As you can see, no single service owns the process, and each service owns a subset of event transitions. The services only understand the event they require and the event they produce. Due to the loose coupling, you can replace existing services or update services to raise more events without affecting the workflow as long as you maintain the events produced in the workflow.
Hybrid Request-Response and Event-Driven Architectures
In large organizations, you are more likely to find that the overarching architecture is a mix of request-response and event-driven architecture within a bounded context (in general, a department). However, for the communication between bounded contexts, a central message broker is used.
One key Domain-driven design (DDD) theory is that widespread code, functionality, and data reuse are counterproductive. The hybrid architecture approach promotes reuse within a bounded context while avoiding it across all bounded contexts. Within a bounded context, the domain model is shared, and between bounded contexts, the communication is through more restricted interfaces or events, both of which have well-defined contracts.
Summary
In this article, we learned that events have two separate roles: notify other services of an action and send data to other services.
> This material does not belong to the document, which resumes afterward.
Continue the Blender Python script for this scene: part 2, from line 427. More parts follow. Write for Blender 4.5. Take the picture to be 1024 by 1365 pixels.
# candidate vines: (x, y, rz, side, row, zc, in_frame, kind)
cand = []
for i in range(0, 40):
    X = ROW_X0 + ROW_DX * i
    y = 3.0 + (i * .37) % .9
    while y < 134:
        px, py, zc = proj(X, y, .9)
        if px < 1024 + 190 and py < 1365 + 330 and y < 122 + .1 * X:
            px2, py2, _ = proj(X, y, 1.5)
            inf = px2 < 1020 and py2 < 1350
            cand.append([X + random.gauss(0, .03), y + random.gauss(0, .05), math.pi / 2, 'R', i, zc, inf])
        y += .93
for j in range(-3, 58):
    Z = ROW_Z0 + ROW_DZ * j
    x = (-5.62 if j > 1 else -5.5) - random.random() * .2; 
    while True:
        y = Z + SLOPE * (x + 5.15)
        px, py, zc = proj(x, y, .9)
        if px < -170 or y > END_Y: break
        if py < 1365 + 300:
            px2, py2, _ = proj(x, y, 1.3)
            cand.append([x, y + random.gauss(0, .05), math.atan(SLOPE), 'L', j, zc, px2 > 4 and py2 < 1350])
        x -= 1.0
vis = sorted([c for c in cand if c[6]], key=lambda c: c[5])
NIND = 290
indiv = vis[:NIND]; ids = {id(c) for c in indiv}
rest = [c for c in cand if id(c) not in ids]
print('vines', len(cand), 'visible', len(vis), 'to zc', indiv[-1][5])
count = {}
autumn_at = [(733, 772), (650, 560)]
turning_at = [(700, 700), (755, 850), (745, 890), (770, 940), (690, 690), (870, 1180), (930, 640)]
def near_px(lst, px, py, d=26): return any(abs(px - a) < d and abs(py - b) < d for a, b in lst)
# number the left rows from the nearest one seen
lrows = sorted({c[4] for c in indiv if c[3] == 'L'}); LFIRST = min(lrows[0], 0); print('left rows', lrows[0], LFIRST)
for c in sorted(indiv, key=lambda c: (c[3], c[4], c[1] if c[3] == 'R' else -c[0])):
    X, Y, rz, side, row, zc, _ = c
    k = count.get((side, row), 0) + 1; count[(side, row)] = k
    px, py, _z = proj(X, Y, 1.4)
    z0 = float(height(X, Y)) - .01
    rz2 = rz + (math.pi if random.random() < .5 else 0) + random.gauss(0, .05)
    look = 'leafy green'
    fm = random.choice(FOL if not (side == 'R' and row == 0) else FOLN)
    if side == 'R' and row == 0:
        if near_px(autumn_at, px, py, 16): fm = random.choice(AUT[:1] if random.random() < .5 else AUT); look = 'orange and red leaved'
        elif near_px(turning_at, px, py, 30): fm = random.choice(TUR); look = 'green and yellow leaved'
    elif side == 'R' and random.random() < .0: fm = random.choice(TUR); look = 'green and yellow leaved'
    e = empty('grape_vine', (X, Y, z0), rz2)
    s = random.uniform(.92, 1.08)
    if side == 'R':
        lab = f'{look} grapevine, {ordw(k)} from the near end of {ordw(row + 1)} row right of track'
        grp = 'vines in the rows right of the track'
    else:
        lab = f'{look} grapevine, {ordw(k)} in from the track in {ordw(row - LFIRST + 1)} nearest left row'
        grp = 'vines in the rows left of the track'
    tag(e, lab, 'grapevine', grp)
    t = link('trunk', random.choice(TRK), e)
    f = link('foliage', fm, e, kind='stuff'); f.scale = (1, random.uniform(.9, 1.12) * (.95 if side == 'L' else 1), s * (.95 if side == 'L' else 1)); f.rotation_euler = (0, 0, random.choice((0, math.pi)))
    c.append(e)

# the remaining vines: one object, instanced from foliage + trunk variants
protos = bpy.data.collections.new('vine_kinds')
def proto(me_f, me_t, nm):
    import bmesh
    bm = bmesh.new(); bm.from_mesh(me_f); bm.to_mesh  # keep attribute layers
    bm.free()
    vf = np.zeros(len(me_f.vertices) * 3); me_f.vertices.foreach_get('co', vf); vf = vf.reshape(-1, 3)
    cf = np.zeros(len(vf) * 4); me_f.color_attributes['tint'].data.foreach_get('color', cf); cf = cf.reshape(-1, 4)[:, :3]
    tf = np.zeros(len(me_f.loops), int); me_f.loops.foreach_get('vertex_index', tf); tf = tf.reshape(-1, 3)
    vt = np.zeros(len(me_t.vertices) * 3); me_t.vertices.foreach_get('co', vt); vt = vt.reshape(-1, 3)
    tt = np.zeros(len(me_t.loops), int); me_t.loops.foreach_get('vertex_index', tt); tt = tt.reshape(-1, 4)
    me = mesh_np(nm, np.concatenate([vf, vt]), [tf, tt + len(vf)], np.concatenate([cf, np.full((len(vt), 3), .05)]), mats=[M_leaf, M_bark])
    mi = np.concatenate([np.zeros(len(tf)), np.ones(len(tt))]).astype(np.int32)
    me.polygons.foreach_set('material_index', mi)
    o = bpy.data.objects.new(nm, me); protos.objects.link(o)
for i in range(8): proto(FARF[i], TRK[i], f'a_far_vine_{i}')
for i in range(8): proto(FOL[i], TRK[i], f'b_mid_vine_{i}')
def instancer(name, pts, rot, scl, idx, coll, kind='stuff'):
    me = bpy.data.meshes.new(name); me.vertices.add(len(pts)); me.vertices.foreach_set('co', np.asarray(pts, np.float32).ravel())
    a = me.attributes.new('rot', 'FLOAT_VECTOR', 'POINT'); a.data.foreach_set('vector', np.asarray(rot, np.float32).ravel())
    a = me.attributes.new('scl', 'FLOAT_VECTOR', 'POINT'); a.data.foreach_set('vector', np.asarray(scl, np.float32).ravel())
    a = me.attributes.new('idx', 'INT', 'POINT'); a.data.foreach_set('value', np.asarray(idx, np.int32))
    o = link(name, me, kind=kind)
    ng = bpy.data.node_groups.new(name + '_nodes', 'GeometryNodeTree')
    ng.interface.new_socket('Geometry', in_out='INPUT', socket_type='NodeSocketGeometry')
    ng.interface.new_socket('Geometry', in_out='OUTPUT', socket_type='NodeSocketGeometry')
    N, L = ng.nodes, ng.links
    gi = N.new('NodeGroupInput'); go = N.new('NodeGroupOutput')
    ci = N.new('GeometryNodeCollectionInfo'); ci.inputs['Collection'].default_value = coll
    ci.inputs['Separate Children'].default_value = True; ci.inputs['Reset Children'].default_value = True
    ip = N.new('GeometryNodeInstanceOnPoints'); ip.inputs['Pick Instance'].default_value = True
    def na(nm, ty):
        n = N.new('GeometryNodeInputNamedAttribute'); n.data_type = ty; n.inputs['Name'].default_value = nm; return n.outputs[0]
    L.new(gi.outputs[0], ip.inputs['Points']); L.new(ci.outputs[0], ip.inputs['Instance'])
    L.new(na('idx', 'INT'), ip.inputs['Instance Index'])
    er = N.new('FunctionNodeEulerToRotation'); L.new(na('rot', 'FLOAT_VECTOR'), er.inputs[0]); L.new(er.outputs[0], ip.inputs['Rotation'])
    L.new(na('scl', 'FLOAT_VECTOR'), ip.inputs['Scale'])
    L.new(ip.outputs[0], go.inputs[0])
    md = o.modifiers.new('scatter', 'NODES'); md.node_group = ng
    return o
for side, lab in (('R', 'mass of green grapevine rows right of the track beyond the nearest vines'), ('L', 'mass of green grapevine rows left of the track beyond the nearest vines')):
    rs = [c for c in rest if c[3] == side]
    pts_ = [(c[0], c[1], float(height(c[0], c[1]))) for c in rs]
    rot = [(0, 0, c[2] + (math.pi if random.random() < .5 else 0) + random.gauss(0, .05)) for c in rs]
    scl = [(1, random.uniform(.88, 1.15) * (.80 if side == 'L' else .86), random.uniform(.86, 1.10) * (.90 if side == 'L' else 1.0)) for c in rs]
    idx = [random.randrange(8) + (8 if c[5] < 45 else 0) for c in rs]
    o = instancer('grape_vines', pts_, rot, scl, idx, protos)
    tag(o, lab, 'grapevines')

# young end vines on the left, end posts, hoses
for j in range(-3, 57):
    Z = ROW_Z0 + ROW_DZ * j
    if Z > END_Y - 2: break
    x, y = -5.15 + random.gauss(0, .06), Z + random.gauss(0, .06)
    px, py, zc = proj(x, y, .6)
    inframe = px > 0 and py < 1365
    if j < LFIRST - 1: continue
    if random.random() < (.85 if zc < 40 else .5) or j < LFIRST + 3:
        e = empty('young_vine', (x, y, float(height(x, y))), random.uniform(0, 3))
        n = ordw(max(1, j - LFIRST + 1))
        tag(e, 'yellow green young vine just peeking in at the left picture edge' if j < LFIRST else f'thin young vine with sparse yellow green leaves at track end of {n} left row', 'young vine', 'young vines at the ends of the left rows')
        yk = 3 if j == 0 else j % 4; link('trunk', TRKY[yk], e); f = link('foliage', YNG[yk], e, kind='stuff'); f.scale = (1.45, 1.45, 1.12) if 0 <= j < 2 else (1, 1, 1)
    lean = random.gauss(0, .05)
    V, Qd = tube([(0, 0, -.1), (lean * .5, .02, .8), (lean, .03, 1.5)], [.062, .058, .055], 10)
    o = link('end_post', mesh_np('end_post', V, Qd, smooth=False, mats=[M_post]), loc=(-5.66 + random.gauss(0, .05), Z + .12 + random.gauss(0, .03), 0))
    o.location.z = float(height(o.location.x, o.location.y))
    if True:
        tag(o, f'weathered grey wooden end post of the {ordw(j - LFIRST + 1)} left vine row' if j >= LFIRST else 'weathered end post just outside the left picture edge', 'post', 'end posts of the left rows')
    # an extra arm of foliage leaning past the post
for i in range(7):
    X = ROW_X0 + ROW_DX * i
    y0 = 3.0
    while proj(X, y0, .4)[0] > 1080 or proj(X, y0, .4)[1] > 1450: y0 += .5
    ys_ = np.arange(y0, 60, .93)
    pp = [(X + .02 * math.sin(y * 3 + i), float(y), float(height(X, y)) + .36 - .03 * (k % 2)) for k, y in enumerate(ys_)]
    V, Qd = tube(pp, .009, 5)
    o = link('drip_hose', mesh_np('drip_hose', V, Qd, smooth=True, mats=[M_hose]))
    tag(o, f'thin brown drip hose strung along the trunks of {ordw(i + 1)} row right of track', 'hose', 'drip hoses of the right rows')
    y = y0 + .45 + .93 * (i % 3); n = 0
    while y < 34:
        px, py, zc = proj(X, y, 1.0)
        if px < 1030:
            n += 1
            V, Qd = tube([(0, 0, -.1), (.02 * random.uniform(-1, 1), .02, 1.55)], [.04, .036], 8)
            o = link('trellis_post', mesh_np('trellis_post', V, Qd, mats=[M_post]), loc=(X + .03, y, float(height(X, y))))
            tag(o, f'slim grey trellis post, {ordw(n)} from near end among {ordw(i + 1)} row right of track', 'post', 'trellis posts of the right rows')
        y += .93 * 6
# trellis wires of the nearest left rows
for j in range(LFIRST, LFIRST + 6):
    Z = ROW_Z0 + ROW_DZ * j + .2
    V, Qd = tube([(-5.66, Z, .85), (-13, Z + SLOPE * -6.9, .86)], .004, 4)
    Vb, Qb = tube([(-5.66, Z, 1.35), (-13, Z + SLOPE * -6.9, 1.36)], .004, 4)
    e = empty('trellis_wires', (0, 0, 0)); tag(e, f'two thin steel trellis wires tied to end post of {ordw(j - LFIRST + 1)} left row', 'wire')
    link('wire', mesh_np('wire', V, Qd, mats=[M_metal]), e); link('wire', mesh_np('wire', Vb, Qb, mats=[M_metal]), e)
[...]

Events make your architecture pluggable and allow your application to add new features without affecting existing services.
It is sensible to combine request-response and event-driven architectures based on the level of cohesiveness desired. We discussed the Event Collaboration pattern that enables the communication between different bounded contexts only through events. Finally, we discussed a practical architecture that is event-driven across the bounded contexts of an organization but follows a hybrid approach within a bounded context. You are more likely to encounter this architecture, and it will evolve as the organization adds new departments or merges existing departments.